**Objective:** Repeat the listing in full, exactly as it stands.

**Information shown:**

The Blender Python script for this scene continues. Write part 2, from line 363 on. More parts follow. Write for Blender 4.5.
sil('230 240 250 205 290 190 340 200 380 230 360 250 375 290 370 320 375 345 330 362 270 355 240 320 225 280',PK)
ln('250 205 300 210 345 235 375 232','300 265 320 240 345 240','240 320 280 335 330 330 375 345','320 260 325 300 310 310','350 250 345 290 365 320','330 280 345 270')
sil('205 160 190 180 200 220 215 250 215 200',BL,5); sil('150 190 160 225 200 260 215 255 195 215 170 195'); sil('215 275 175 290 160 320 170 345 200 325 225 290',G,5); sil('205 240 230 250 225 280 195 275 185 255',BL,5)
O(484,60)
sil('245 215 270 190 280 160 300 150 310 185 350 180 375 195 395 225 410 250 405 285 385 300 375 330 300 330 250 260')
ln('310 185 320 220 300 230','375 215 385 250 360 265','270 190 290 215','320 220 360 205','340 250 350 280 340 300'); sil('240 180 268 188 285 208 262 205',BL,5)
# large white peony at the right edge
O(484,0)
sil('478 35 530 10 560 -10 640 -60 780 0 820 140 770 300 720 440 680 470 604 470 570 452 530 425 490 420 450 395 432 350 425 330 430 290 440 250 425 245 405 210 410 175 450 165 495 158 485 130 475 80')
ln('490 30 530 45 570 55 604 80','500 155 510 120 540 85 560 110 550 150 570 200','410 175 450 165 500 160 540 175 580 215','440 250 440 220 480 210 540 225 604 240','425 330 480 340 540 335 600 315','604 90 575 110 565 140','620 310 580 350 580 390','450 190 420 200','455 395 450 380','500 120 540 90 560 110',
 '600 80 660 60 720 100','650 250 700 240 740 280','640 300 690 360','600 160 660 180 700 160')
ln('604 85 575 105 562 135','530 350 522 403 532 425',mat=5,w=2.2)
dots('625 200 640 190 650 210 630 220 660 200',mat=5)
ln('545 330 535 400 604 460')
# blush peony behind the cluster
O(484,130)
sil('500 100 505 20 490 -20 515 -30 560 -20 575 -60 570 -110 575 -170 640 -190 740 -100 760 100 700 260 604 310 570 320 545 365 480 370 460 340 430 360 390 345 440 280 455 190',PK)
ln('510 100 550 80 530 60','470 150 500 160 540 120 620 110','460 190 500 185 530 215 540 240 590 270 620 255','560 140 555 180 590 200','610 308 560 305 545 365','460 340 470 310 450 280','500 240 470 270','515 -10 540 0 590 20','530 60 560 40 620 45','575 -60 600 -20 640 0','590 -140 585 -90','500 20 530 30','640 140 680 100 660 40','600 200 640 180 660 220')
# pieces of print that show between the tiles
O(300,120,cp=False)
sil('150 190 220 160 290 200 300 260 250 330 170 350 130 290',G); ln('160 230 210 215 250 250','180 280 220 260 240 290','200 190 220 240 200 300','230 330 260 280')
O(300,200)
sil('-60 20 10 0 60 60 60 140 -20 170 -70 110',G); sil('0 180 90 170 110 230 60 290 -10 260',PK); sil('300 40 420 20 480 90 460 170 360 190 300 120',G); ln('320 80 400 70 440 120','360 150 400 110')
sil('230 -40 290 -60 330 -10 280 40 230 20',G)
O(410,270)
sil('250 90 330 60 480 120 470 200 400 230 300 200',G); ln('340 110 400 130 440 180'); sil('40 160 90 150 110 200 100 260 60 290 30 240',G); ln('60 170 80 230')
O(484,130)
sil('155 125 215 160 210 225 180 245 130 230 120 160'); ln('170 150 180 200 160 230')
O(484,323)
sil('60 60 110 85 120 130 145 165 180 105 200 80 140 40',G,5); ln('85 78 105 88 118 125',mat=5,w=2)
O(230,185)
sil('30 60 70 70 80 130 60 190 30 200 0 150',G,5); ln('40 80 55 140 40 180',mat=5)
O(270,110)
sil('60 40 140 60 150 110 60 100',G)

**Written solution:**
The Blender Python script for this scene continues. Write part 2, from line 363 on. More parts follow. Write for Blender 4.5.
sil('230 240 250 205 290 190 340 200 380 230 360 250 375 290 370 320 375 345 330 362 270 355 240 320 225 280',PK)
ln('250 205 300 210 345 235 375 232','300 265 320 240 345 240','240 320 280 335 330 330 375 345','320 260 325 300 310 310','350 250 345 290 365 320','330 280 345 270')
sil('205 160 190 180 200 220 215 250 215 200',BL,5); sil('150 190 160 225 200 260 215 255 195 215 170 195'); sil('215 275 175 290 160 320 170 345 200 325 225 290',G,5); sil('205 240 230 250 225 280 195 275 185 255',BL,5)
O(484,60)
sil('245 215 270 190 280 160 300 150 310 185 350 180 375 195 395 225 410 250 405 285 385 300 375 330 300 330 250 260')
ln('310 185 320 220 300 230','375 215 385 250 360 265','270 190 290 215','320 220 360 205','340 250 350 280 340 300'); sil('240 180 268 188 285 208 262 205',BL,5)
# large white peony at the right edge
O(484,0)
sil('478 35 530 10 560 -10 640 -60 780 0 820 140 770 300 720 440 680 470 604 470 570 452 530 425 490 420 450 395 432 350 425 330 430 290 440 250 425 245 405 210 410 175 450 165 495 158 485 130 475 80')
ln('490 30 530 45 570 55 604 80','500 155 510 120 540 85 560 110 550 150 570 200','410 175 450 165 500 160 540 175 580 215','440 250 440 220 480 210 540 225 604 240','425 330 480 340 540 335 600 315','604 90 575 110 565 140','620 310 580 350 580 390','450 190 420 200','455 395 450 380','500 120 540 90 560 110',
 '600 80 660 60 720 100','650 250 700 240 740 280','640 300 690 360','600 160 660 180 700 160')
ln('604 85 575 105 562 135','530 350 522 403 532 425',mat=5,w=2.2)
dots('625 200 640 190 650 210 630 220 660 200',mat=5)
ln('545 330 535 400 604 460')
# blush peony behind the cluster
O(484,130)
sil('500 100 505 20 490 -20 515 -30 560 -20 575 -60 570 -110 575 -170 640 -190 740 -100 760 100 700 260 604 310 570 320 545 365 480 370 460 340 430 360 390 345 440 280 455 190',PK)
ln('510 100 550 80 530 60','470 150 500 160 540 120 620 110','460 190 500 185 530 215 540 240 590 270 620 255','560 140 555 180 590 200','610 308 560 305 545 365','460 340 470 310 450 280','500 240 470 270','515 -10 540 0 590 20','530 60 560 40 620 45','575 -60 600 -20 640 0','590 -140 585 -90','500 20 530 30','640 140 680 100 660 40','600 200 640 180 660 220')
# pieces of print that show between the tiles
O(300,120,cp=False)
sil('150 190 220 160 290 200 300 260 250 330 170 350 130 290',G); ln('160 230 210 215 250 250','180 280 220 260 240 290','200 190 220 240 200 300','230 330 260 280')
O(300,200)
sil('-60 20 10 0 60 60 60 140 -20 170 -70 110',G); sil('0 180 90 170 110 230 60 290 -10 260',PK); sil('300 40 420 20 480 90 460 170 360 190 300 120',G); ln('320 80 400 70 440 120','360 150 400 110')
sil('230 -40 290 -60 330 -10 280 40 230 20',G)
O(410,270)
sil('250 90 330 60 480 120 470 200 400 230 300 200',G); ln('340 110 400 130 440 180'); sil('40 160 90 150 110 200 100 260 60 290 30 240',G); ln('60 170 80 230')
O(484,130)
sil('155 125 215 160 210 225 180 245 130 230 120 160'); ln('170 150 180 200 160 230')
O(484,323)
sil('60 60 110 85 120 130 145 165 180 105 200 80 140 40',G,5); ln('85 78 105 88 118 125',mat=5,w=2)
O(230,185)
sil('30 60 70 70 80 130 60 190 30 200 0 150',G,5); ln('40 80 55 140 40 180',mat=5)
O(270,110)
sil('60 40 140 60 150 110 60 100',G)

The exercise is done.